The court heard that el-Faisal lectured to study circles around the country and made copies of his talks for sale at specialist bookshops.

On one tape he said: “People with British passports, if you fly into Israel, it is easy. Fly into Israel and do whatever you can. If you die, you are up in paradise. How do you fight a Jew? You kill a Jew. In the case of Hindus, by bombing their businesses.”

El-Faisal claimed he was interpreting and updating the words of the Koran, the Muslim holy book.

But during the trial, prosecutor David Perry accused the preacher of hiding behind a “cloak of religion” to mask his hatred.

The cleric was arrested in February last year after a tape of one of his lectures was found in a car in Dorset, southwest England.

More tapes were seized by anti-terrorism detectives investigating al-Qaeda connections in Britain.

“As the jury found, you not only preached hate, but the words you uttered in those meetings were recorded to reach a wider audience. You urged those who listened and watched to kill those who did not share your faith,” Justice Beaumont said in delivering his sentence.

Beaumont said el-Faisal’s case was aggravated by the fact he had been sent to Britain to manage the Muslim community. The cleric was imam of a mosque in Brixton, an area of London heavily populated by Jamaicans and other Caribbean nationals.

“You had a responsibility to the young and impressionable of that community at times of conflict abroad and understandable tensions here,” the judge said.

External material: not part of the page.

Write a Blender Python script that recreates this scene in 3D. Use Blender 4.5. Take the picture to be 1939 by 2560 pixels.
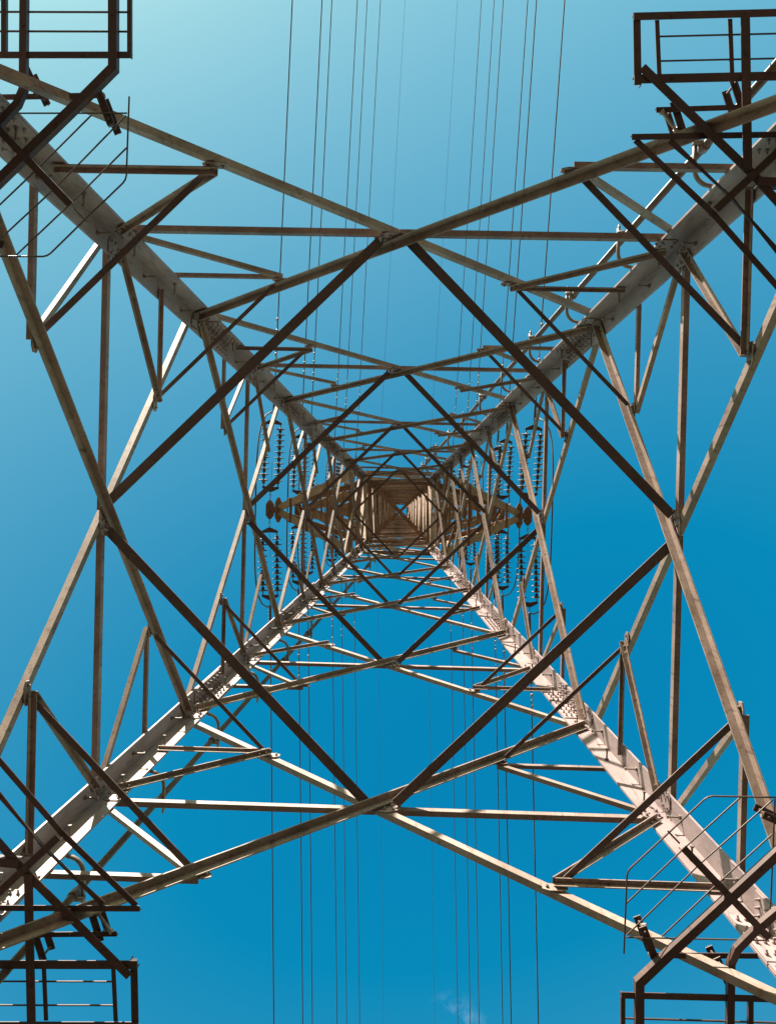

“Instead of calming fears, you fanned the flames of hostility. To me it rang hollow to say none of the young men to whom you preached went to fight in Afghanistan, Kashmir and Chechnya. No one, least of all you, will ever know,” he added.

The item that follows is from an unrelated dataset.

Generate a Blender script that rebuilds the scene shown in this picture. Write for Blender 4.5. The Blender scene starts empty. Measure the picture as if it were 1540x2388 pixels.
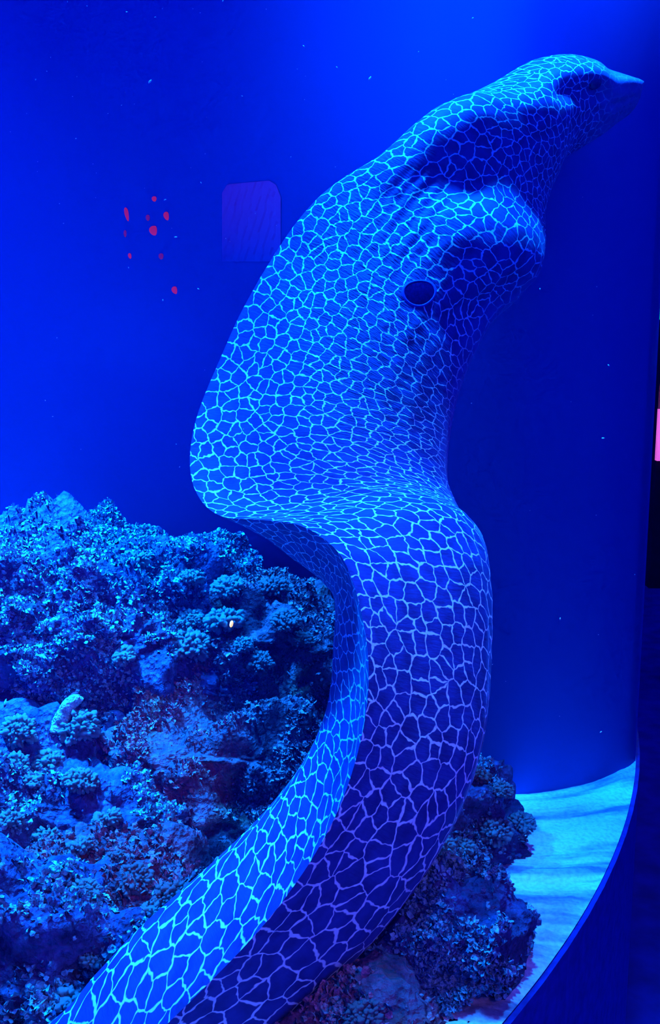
import bpy, bmesh, math, random
import numpy as np
from mathutils import Vector, Matrix

scene = bpy.context.scene
C = scene.collection
R = math.radians
random.seed(7)
rng = np.random.default_rng(11)

# ------------------------------------------------------------------ camera
CAM_Z, PITCH, FPX = 0.76, R(10.0), 2400.0
cam_data = bpy.data.cameras.new('camera')
cam_data.sensor_fit = 'VERTICAL'
cam_data.sensor_height = 24.0
cam_data.lens = 24.0 * FPX / 2388.0
cam_data.clip_start = 0.02
cam = bpy.data.objects.new('camera', cam_data)
C.objects.link(cam)
cam.location = (0, 0, CAM_Z)
cam.rotation_euler = (math.pi / 2 - PITCH, 0, 0)
scene.camera = cam

# ------------------------------------------------------------------ world, lamps, exposure
world = bpy.data.worlds.new('world')
scene.world = world
world.use_nodes = True
bg = world.node_tree.nodes['Background']
bg.inputs['Color'].default_value = (0.004, 0.018, 0.60, 1)
bg.inputs['Strength'].default_value = 1.9

def area(name, loc, target, sx, sy, col, power, spread=math.pi):
    l = bpy.data.lights.new(name, 'AREA')
    l.shape = 'RECTANGLE'; l.size = sx; l.size_y = sy
    l.color = col; l.energy = power; l.spread = spread
    o = bpy.data.objects.new(name, l); C.objects.link(o)
    o.location = loc
    o.rotation_euler = (Vector(target) - Vector(loc)).to_track_quat('-Z', 'Y').to_euler()
    return o

def spot(name, loc, target, col, power, angle, blend=0.6, size=0.08):
    l = bpy.data.lights.new(name, 'SPOT')
    l.color = col; l.energy = power; l.spot_size = R(angle); l.spot_blend = blend
    l.shadow_soft_size = size
    o = bpy.data.objects.new(name, l); C.objects.link(o)
    o.location = loc
    o.rotation_euler = (Vector(target) - Vector(loc)).to_track_quat('-Z', 'Y').to_euler()
    return o

KEY = (0.002, 0.20, 1.0)
area('tank_lamp_key', (-0.58, 1.36, 2.9), (0.12, 1.36, 1.0), 0.42, 0.42, KEY, 27, R(40))
area('tank_lamp_rocks', (-0.98, 1.74, 2.0), (-0.66, 1.66, 0.3), 0.14, 0.14, KEY, 88, R(50))
area('tank_lamp_sand', (0.42, 1.48, 2.3), (0.42, 1.46, 0.0), 0.12, 0.12, KEY, 12, R(50))
spot('visitor_lamp_pink', (0.75, -0.3, 1.3), (-0.20, 1.42, 0.08), (1.0, 0.34, 0.50), 21.0, 34, 0.9, 0.15)

scene.view_settings.view_transform = 'Standard'
scene.view_settings.look = 'None'
scene.view_settings.gamma = 1.0
scene.view_settings.exposure = 0.0
scene.view_settings.use_curve_mapping = False
scene.cycles.use_denoising = True
scene.cycles.max_bounces = 3
scene.cycles.diffuse_bounces = 1
scene.cycles.glossy_bounces = 2
scene.cycles.transmission_bounces = 2
scene.cycles.volume_bounces = 0
scene.cycles.use_adaptive_sampling = True
scene.cycles.adaptive_threshold = 0.08
scene.cycles.adaptive_min_samples = 12
scene.cycles.use_light_tree = False

# ------------------------------------------------------------------ helpers
def P(px, py, dep):
    """point seen at photo pixel (px, py) at camera depth dep, in metres"""
    xc = (px - 770.0) / FPX * dep
    yc = -(py - 1194.0) / FPX * dep
    return np.array([xc, dep * math.cos(PITCH) + yc * math.sin(PITCH),
                     CAM_Z - dep * math.sin(PITCH) + yc * math.cos(PITCH)])

def project(v):
    """world points (n,3) -> photo pixels and depth"""
    y = v[:, 1]; z = v[:, 2] - CAM_Z
    dep = y * math.cos(PITCH) - z * math.sin(PITCH)
    up = y * math.sin(PITCH) + z * math.cos(PITCH)
    return 770 + FPX * v[:, 0] / dep, 1194 - FPX * up / dep, dep

def tag(o, label=None, cat=None, group=None, kind=None):
    if label: o['label'] = label
    if cat: o['category'] = cat
    if group: o['group'] = group
    if kind: o['kind'] = kind
    return o

def mesh_from(name, verts, faces, smooth=True):
    m = bpy.data.meshes.new(name)
    m.from_pydata([tuple(map(float, v)) for v in verts], [], [tuple(map(int, f)) for f in faces])
    if smooth:
        m.polygons.foreach_set('use_smooth', [True] * len(m.polygons))
    m.update()
    return m

def link(name, mesh, mat=None, parent=None, loc=None):
    o = bpy.data.objects.new(name, mesh)
    C.objects.link(o)
    if mat and mesh is not None and not mesh.materials:
        mesh.materials.append(mat)
    if parent is not None: o.parent = parent
    if loc is not None: o.location = [float(c) for c in loc]
    return o

_perm = rng.permutation(4096)
_grad = rng.normal(size=(4096, 3)); _grad /= np.linalg.norm(_grad, axis=1)[:, None]
def noise(p, seed=0):
    p = np.asarray(p, float) + seed * 17.31
    i = np.floor(p).astype(np.int64); f = p - i
    u = f * f * f * (f * (f * 6 - 15) + 10)
    out = np.zeros(len(p))
    for dx in (0, 1):
        wx = u[:, 0] if dx else 1 - u[:, 0]
        for dy in (0, 1):
            wy = u[:, 1] if dy else 1 - u[:, 1]
            for dz in (0, 1):
                wz = u[:, 2] if dz else 1 - u[:, 2]
                h = _perm[(_perm[(_perm[(i[:, 0] + dx) & 4095] + i[:, 1] + dy) & 4095] + i[:, 2] + dz) & 4095]
                g = _grad[h]
                d = g[:, 0] * (f[:, 0] - dx) + g[:, 1] * (f[:, 1] - dy) + g[:, 2] * (f[:, 2] - dz)
                out += wx * wy * wz * d
    return out * 1.6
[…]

Richard Reid, a London man whose father is Jamaican, has been listed among El-Faisal’s students. Reid was last year convicted of attempting, while on a flight to Paris, to detonate a bomb that was hidden in his shoe.

But outside court yesterday el-Faisal’s lawyer, Jerome Lynch, said his client, although “misguided” was “not malicious”, adding that there were plans to appeal.

“There is a realistic prospect that many Muslims will regard this sentence as harsh, even though they don’t share his views,” Lynch said.

Marshall Forrest, el-Faisal’s brother who is a police officer stationed at the August Town Police Station in Kingston, like his mother, was relieved by his brother’s sentence.

“I was expecting the worse,” he told the Observer. “So as long as it’s not life imprisonment then I am alright with it.”

He had spoken to his mother in St James after family members heard the sentence in radio newscasts.

Mrs Forrest’s relationship with her son began to deteriorate when, at age 16, he found Islam. But yesterday, she was already imagining what it would be like to have him home with her again.

“It’s okay if Trevor wants to stay here, it’s okay with me. I will be glad to see him,” she said.

She added that his first wife — a native of Westmoreland — with whom he has two children, was welcome too, but she drew the line at her son’s second Pakistani-born wife, who she has never met.

“He has another wife but I don’t know if they would allow him to bring her,” Mrs Forrest said. “I think they should send home that one to where she is from and send him home to where he is from. Because she is from Pakistan so I don’t know if she would want to live in Jamaica.”

She added: “There are four bedrooms. We will find space for him. But he has a child with the second wife. If he should come with (that child) then it would be three (children). I don’t know what they will do but (whatever they decide) it’s alright for me.”